Manama: Education authorities in Saudi Arabia have reiterated their warning to students against taking stimulants to allegedly help them focus during their academic tests.

With thousands of Saudi students sitting for their national exams, peddlers have been pushing for using amphetamines, commonly known as Captagon, as the best stimulant to “boost energy, remain alert, fight exhaustion and help achieve high scores”.

Despite being banned in Saudi Arabia and the other Gulf countries, the drug has become alarmingly popular among students and truck drivers and is regarded as the top amphetamine-type stimulant consumed in the area.
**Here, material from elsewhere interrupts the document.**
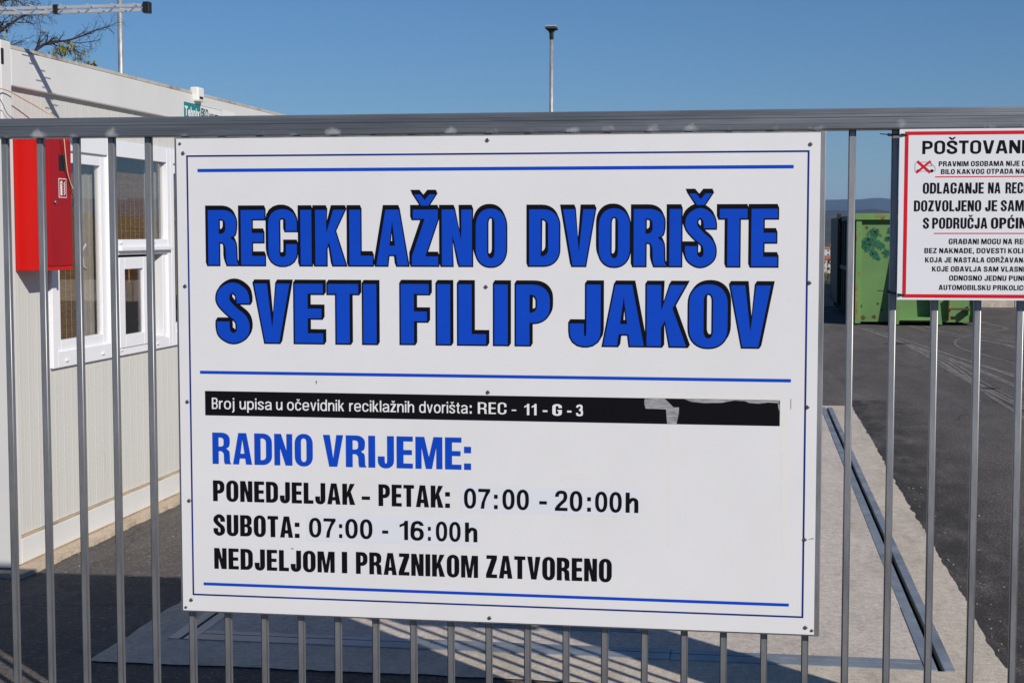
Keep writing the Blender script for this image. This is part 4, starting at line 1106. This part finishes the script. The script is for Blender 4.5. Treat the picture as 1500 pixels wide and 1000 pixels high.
# ------------------------------------------------------------------ red bordered notice
Y2 = 4.562
n_ = empty('rules_notice', (.72, 4.57, 1.75), 'white notice with red border and black text, tied up right of the big board', 'sign')
M['notice_white'] = mat('notice_white', (.72, .725, .765), .4, var=.01)
bx('back_board', .428, 1.026, Y2 + .0035, Y2 + .012, 1.515, 1.9985, M['alu'], n_)
bx('notice_panel', .4195, 1.02, Y2, Y2 + .003, 1.509, 1.9985, M['notice_white'], n_)
y = Y2 - .0006
flat('red_border', border(.4345, 1.006, 1.5155, 1.9915, .0100), y, 'red_ink', n_)
word('notice_title', [('POŠTOVANI', .4835, 0.767, 1.9270, .0375)], y, 'black_ink', n_, s=.155, b=.185, gap=.085)
def words(line, part, x0, x1, z0, cap):
    """whole line set so that its first letters `part` span x0 to x1"""
    sp = .36
    def wid(t_): return sum(word_layers(q, .165, .16, .11)[1] for q in t_.split()) + sp * (len(t_.split()) - 1)
    k_ = (x1 - x0) / wid(part); o_ = []; x = x0
    for t_ in line.split():
        q_ = word_layers(t_, .165, .16, .11)[1]; o_.append((t_, x, x + q_ * k_, z0, cap)); x += (q_ + sp) * k_
    return o_
for L_ in (('PRAVNIM OSOBAMA NIJE DOZVOLJENO', 'PRAVNIM OSOBAMA NIJE D', .530, .770, 1.8915, .0145), ('BILO KAKVOG OTPADA NA', 'BILO KAKVOG OTPADA NA', .5365, .7665, 1.8695, .0142),
      ('GRAĐANI MOGU NA RECIKLAŽNO', 'GRAĐANI MOGU NA RE', .562, .767, 1.6695, .0155), ('BEZ NAKNADE, DOVESTI KOLIČINU', 'BEZ NAKNADE, DOVESTI KOLI', .4945, .7685, 1.6435, .0148), ('KOJA JE NASTALA ODRŽAVANJEM', 'KOJA JE NASTALA ODRŽAVAN', .4970, .768, 1.6170, .0148),
      ('KOJE OBAVLJA SAM VLASNIK', 'KOJE OBAVLJA SAM VLASN', .5170, .768, 1.5910, .0148), ('ODNOSNO JEDNU PUNU', 'ODNOSNO JEDNU PUN', .5650, .768, 1.5650, .0148), ('AUTOMOBILSKU PRIKOLICU', 'AUTOMOBILSKU PRIKOLIC', .5365, .7705, 1.5380, .0145)):
    word('notice_text', words(*L_), y, 'black_ink', n_, s=.165, b=.185, gap=.11)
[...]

“We do warn against its use, especially among students,” Rashid Al Zahrani, said the head of public relations at the Hope Institute in Dammam, the largest city in western Saudi Arabia. “We currently have 1,651 Saudis and 106 non-Saudis who are being treated for addiction to drugs. The largest age group, around 37 per cent of them, are between 20 and 29, while those who are less than 20 years old constitute two per cent of the total,” he said in remarks published on Monday by local Arabic daily Al Sharq.
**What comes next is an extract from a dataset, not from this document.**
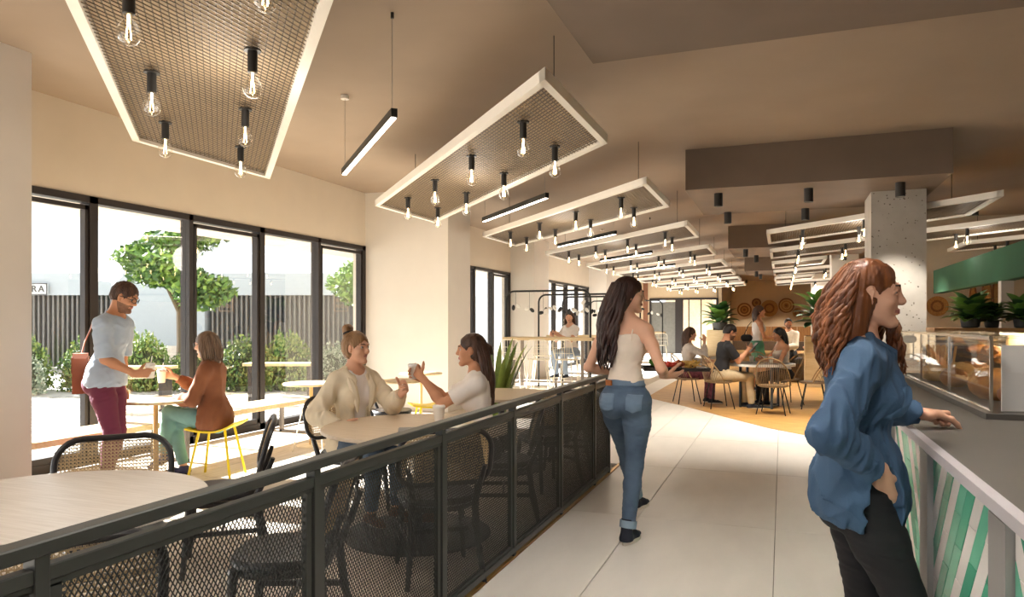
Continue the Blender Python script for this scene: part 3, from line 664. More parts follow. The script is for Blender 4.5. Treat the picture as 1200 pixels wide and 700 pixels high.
for i in range(len(PY) - 1):
    MB().box((.032, PY[i], .52), (.05, .14, .96)).build('post', M_CPOST, ct, 0)
    y0, y1, z0, z1 = PY[i] + .073, PY[i + 1] - .073, .085, 1.012; sg = 1 if i % 2 else -1
    MB().box((.055, (y0 + y1) / 2, .54), (.03, y1 - y0, .93)).build('tile_backing', mat('joint_grey', '#cfcac4', .8), ct, 0)
    if i in (0,): continue
    # strips lean 62 degrees; each strip is cut into tiles by the crossing joints
    a = math.radians(51); ux, uz = math.cos(a) * sg, math.sin(a); pitch = .066; step = .26
    far_g, far_w = MB(), MB()
    for k in range(-16, 30):
        base = y0 + k * pitch / math.sin(a) if sg > 0 else y1 - k * pitch / math.sin(a)
        col = pat[k % len(pat)]
        for j in range(-1, 6):
            off = (k % 2) * .5 * step; t0, t1 = j * step + off + .0015, (j + 1) * step + off - .0015; w = pitch / math.sin(a) - .004
            q = [(base + ux * t0, z0 + uz * t0), (base + sg * w + ux * t0 , z0 + uz * t0), (base + sg * w + ux * t1, z0 + uz * t1), (base + ux * t1, z0 + uz * t1)]
            for ax, v, gt in ((0, y0, True), (0, y1, False), (1, z0, True), (1, z1, False)):
                q = clip(q, ax, v, gt)
                if len(q) < 3: break
            if len(q) < 3: continue
            ar = abs(sum(q[n][0] * q[(n + 1) % len(q)][1] - q[(n + 1) % len(q)][0] * q[n][1] for n in range(len(q)))) / 2
            if ar < .0004: continue
            n = len(q); dx = .026 - random.random() * .0015; m = M_TW if col == 'W' else random.choice(M_TG)
            tb = MB() if i < 4 else (far_w if col == 'W' else far_g); tb.add([(dx, p[0], p[1]) for p in q] + [(dx + .012, p[0], p[1]) for p in q], [tuple(range(n)), tuple(range(2 * n - 1, n - 1, -1))] + [(e, (e + 1) % n, n + (e + 1) % n, n + e) for e in range(n)])
            if i < 4: tb.build('tile', m, ct, 0)
    if i >= 4: tag(far_g.build('green_tiles', M_TG[0], ct, 0), kind='stuff'); tag(far_w.build('white_tiles', M_TW, ct, 0), kind='stuff')
M_CASE = glass('case_glass', (.98, .985, .98), .045, .0, .38)
M_CHROME = mat('chrome', '#d9d6d0', .15, 1., var=.02)
gc = thing('display_case', 'low glass display case of breads and pastries on the counter', 'display case', (.82, 3.5, 1.048))
MB().box((.33, 1.2, .012), (.72, 2.5, .024)).build('base_plate', mat('case_base', '#4a4642', .35), gc, 0)
MB().box((0, 1.2, .18), (.008, 2.4, .31)).build('front_pane', M_CASE, gc, 0)
MB().box((.33, 0, .18), (.66, .008, .31)).build('end_pane', M_CASE, gc, 0)
MB().box((.33, 2.4, .18), (.66, .008, .31)).build('end_pane', M_CASE, gc, 0)
MB().box((.33, 1.2, .338), (.68, 2.42, .008)).build('top_pane', M_CASE, gc, 0)
for y in (0, .8, 1.6, 2.4): MB().box((0, y, .18), (.012, .012, .31)).build('corner_strip', M_CHROME, gc, 0)
for z in (.026, .336): MB().box((-.002, 1.2, z), (.016, 2.42, .014)).build('edge_strip', M_CHROME, gc, 0)
for z, x in ((.18, .45),): MB().box((x, 1.2, z), (.34, 2.36, .008)).build('glass_shelf', M_CASE, gc, 0)
MB().box((.66, 1.2, .18), (.02, 2.4, .31)).build('back_panel', mat('case_back', '#b8935c', .45, var=.4, scale=14, stretch=(1, 3, 1)), gc, 0)
MB().bar((.60, .1, .325), (.60, 2.3, .325), .02, .012).build('light_strip', mat('case_led', '#fff0d8', .4, emit='#ffe2b4', estr=5), gc, 0)
ld = bpy.data.lights.new('case_lamp', 'AREA'); ld.shape = 'RECTANGLE'; ld.size = .05; ld.size_y = 2.2; ld.energy = 11; ld.color = (1, .88, .66)
lo = bpy.data.objects.new('case_lamp', ld); COL.objects.link(lo); lo.parent = gc; lo.location = (.58, 1.2, .315); lo.rotation_euler = (0, -.35, 0)
B1 = mat('crust', '#c4873d', .55, col2='#8f5623', scale=14); B2 = mat('crust_pale', '#e0b877', .6, col2='#c7944e', scale=16); B3 = mat('choc', '#4b2d1d', .5); CER = mat('porcelain', '#f1ede6', .25, var=.02)
def loaf(label, x, y, z, L, r, m, rz, group):
    t = MB(); n = 12; t.tube([(0, -L / 2 + L * i / n, r * .8) for i in range(n + 1)], [max(.004, r * math.sin(math.pi * (i + .25) / (n + .5)) ** .5 * (1 + .05 * math.sin(i * 2.6))) for i in range(n + 1)], 12, flat=((1, 0, 0), 1.05))
    o = t.build('bread', m, None, 60); o.location = (x, y, z); o.rotation_euler.z = rz; tag(o, label, 'bread', group); return o
def croissant(label, x, y, z, rz, s, group):
    t = MB(); n = 14; P = [(s * .07 * math.cos(math.pi * (i / n)), s * .055 * math.sin(math.pi * i / n), s * .03) for i in range(n + 1)]
    t.tube(P, [max(.004, s * .033 * math.sin(math.pi * (i + .4) / (n + .8)) * (1 + .12 * (i % 2))) for i in range(n + 1)], 10)
    o = t.build('croissant', B1, None, 50); o.location = (x, y, z); o.rotation_euler.z = rz; tag(o, label, 'pastry', group); return o
zc = 1.074
loaf('big golden loaf lying in the glass case behind the resting hand', .98, 4.10, zc, .30, .085, B1, .5, 'breads in the glass case')
loaf('round pale loaf near the far end of the glass case', 1.02, 5.05, zc, .20, .075, B2, 1.0, 'breads in the glass case')
loaf('brown loaf against the back of the glass case', 1.32, 4.35, zc, .28, .08, B1, -.4, 'breads in the glass case')
loaf('second pale loaf in the middle of the glass case', 1.05, 4.6, zc, .26, .07, B2, .2, 'breads in the glass case')
loaf('dark brown loaf beside the white card in the glass case', 1.0, 3.82, zc, .16, .06, mat('crust_dark', '#8a4f22', .5, var=.25), 1.3, 'breads in the glass case')
cw = ('first', 'second', 'third', 'fourth', 'fifth', 'sixth', 'seventh')
for i in range(7): croissant('croissant on the glass shelf of the case, %s from the far end' % cw[i], 1.27 + .03 * (i % 2), 5.7 - .28 * i, 1.236, .5 * i, 1.0, 'croissants on the glass shelf')
for i, (x, y, z, L, r_, m_) in enumerate(((.95, 4.85, zc, .22, .06, B1), (.93, 5.28, zc, .2, .06, B2), (1.15, 5.35, zc, .24, .07, B1), (1.18, 4.0, 1.236, .2, .045, B2), (1.34, 3.8, zc, .2, .07, B1))):
    loaf(('short crusty loaf between the two pale loaves in the glass case', 'small pale loaf near the breadstick jars', 'long crusty loaf behind the breadstick jars', 'slim pale loaf on the glass shelf near the corner', 'crusty loaf behind the plate of biscuits')[i], x, y, z, L, r_, m_, .3 + .5 * i, 'breads in the glass case')
bk = thing('breadstick_jar', 'jar of pale breadsticks at the far end of the glass case', 'jar', (1.0, 5.65, zc), 0)
MB().lathe([(.06, 0), (.065, .01), (.065, .13)], n=20, caps=False).build('jar', M_CASE, bk)
st = MB()
for i in range(16): a = i * 2.4; r = .012 * math.sqrt(i); st.tube([(r * math.cos(a), r * math.sin(a), .01), (1.7 * r * math.cos(a), 1.7 * r * math.sin(a), .22)], .006, 5)
tag(st.build('breadsticks', B2, bk), kind='stuff')
bk2 = dup(bk, (1.0, 5.4, zc), 1.0, 'second jar of breadsticks beside the first in the glass case')
pl = thing('cake_stand', 'white plate of round biscuits near the corner of the glass case', 'plate', (1.15, 3.72, zc), 0)
MB().lathe([(.06, 0), (.07, .012), (.125, .022), (.125, .028), (.01, .02)], n=30).build('plate', CER, pl)
o = MB()
for i in range(7): a = i * .9; o.lathe([(.03, 0), (.034, .008), (.028, .016), (.001, .018)], (.07 * math.cos(a), .07 * math.sin(a), .024), 12)
tag(o.build('biscuits', B2, pl), kind='stuff')
o = MB().box((0, 0, .14), (.13, .006, .28)).build('menu_card', mat('card_white', '#f3f0f0', .6, var=.01), None, 0); o.location = (.93, 3.56, zc); o.rotation_euler.z = .25; tag(o, 'blank white card standing inside the near corner of the glass case', 'card')
for i in range(3):
    p = thing('cloche', 'small dish under a clear dome, %s in the glass case' % ('nearest', 'middle', 'farthest')[i], 'dish', (1.12 - .02 * i, 4.28 + .42 * i + .1 * (i > 0), zc), 0, 'domed dishes in the glass case')
    MB().lathe([(.05, 0), (.085, .01), (.085, .016), (.01, .012)], n=24).build('plate', CER, p); MB().lathe([(.078, .016), (.08, .05), (.06, .10), (.02, .125), (.012, .14), (.001, .142)], n=20, caps=False).build('dome', M_CASE, p)
    MB().ball((0, 0, .05), (.05, .05, .035), 12, 8).build('cake', B3 if i % 2 else B1, p)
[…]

According to the figures, 34 per cent of the addicts being treated are between the ages of 30 and 39, 20 per cent between 40 and 49 and 8 per cent were more than 50 years old.

“Unfortunately, school age students are particularly vulnerable when it comes to taking drugs from peddlers,” Ayedh Al Rahili, the head of education in Hafr Al Batin in the northeastern region of the Saudi kingdom. “We have warned them against sliding dangerously into the terrible world of drugs and to dismiss all the false allegations made by those who push them onto the wrong path. They should shield themselves from such immoral and destructive ways,” he said, quoted by the daily.

Anti-drugs officials in Saudi Arabia have also been pressing for mandatory regular blood tests for trailer and truck drivers to ensure that they are not taking stimulants.

Several long vehicle drivers have been blamed for the alarming increase in the number of fatal road accidents.